おおた:たまたま知能や学力に関して有利な遺伝的特性をもったひとたちが圧倒的に有利な社会構造になっている。

安藤:料理でもスポーツでも芸術でも建築技術でも介護でも、人類はさまざまな文化的知識を生み出してきました。これらを学んで身につけたものを広く<学力>というのなら、いろいろなところにニッチ(ほかのひとがいないすき間)ができて、それぞれのもって生まれた遺伝的特性にマッチする学びや仕事が必ずみつかるはずです。


教育の成果というものをそういうふうに広くとらえ直していくしか、格差の連鎖の構造を変える方法はありません。

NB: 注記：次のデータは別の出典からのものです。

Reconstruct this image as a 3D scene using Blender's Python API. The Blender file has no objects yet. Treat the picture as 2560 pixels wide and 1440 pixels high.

行動遺伝学をふまえれば、論理的な答えはそれしかない。

おおた:私たちはできるだけ学力差が小さくなる世の中を望んでいると言っていながら、一方で、世の中のほとんどのテストは、結果が正規分布するように考えてつくられているわけです。差がないと困るから、わざと差をつくり出しています。

どんなに学力差が縮まったとしても、偏差値をはじき出せば、上から下までくっきりと差がつけられます。

安藤:教育成果のとらえ方を変えない限りその矛盾から抜け出せません。遺伝的な理由による<学力>の違い自体が遺伝的に適応的な学習の成果だととらえ、要するに「差があって当然。むしろ違いがあることこそ望ましい」という学習観を確立すべきだと考えます。